AESA — Absolute Environmental Sustainability Assessment

Is your commute absolute sustainable?

Standard life-cycle assessment asks better than what? Absolute sustainability asks good enough for what? A tiny tool that compares your daily commute to your fair share of the climate planetary boundary.

Your commute

occupancy ≈ 1.2

Within your fair share today

0.89× today's budget
100% — fair share

Today's commute uses 89% of your daily climate budget.

Daily commute
4.0 kg CO₂e
Daily fair share
4.5 kg CO₂e

How it works

Better, but is it good enough?

The numerator

Your daily commute footprint is each leg's one-way distance, doubled for the round trip, times a full life-cycle emission factor for that mode — not just tailpipe, but vehicle, fuel, and infrastructure.

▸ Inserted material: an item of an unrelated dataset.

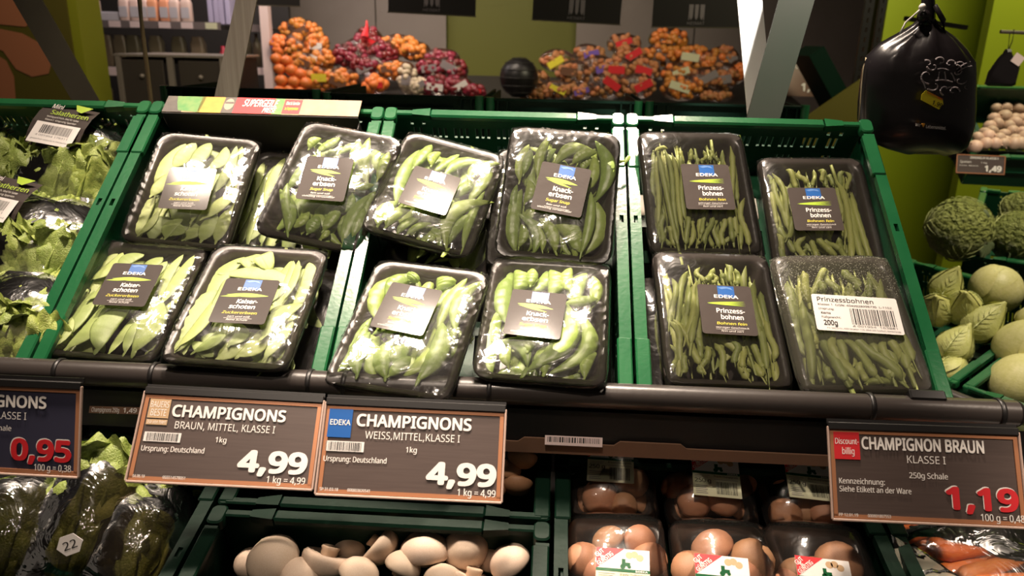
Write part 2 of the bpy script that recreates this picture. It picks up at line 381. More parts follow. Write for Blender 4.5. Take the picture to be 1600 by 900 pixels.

Walking counts too: the calories you burn are replaced by food, and that footprint depends on your diet.

The denominator

Your per-capita share of the climate planetary boundary, downscaled egalitarian-style to 2050 and split across a working year — your fair share for a single commute day, before you've eaten a meal or heated a flat.

Sustainability Ratio SR = daily commute impact ÷ daily fair share

SR ≤ 1 → within your fair share. SR > 1 → overshoot.

References

  • Bjørn, A., & Hauschild, M. Z. (2013). Absolute versus Relative Environmental Sustainability. Journal of Industrial Ecology, 17(2), 321–332.
  • Hauschild, M. Z. (2015). Better – But is it Good Enough? On the Need to Consider Both Eco-efficiency and Eco-effectiveness to Gauge Industrial Sustainability. Procedia CIRP, 29, 1–7.
  • Serrano, T., Meramo, S., Bjørn, A., Hauschild, M., Sukumara, S., & Sommer, M. O. A. (2025). Communicating the environmental impacts of individual actions in the context of Planetary Boundaries. Sustainable Production and Consumption, 56, 420–430.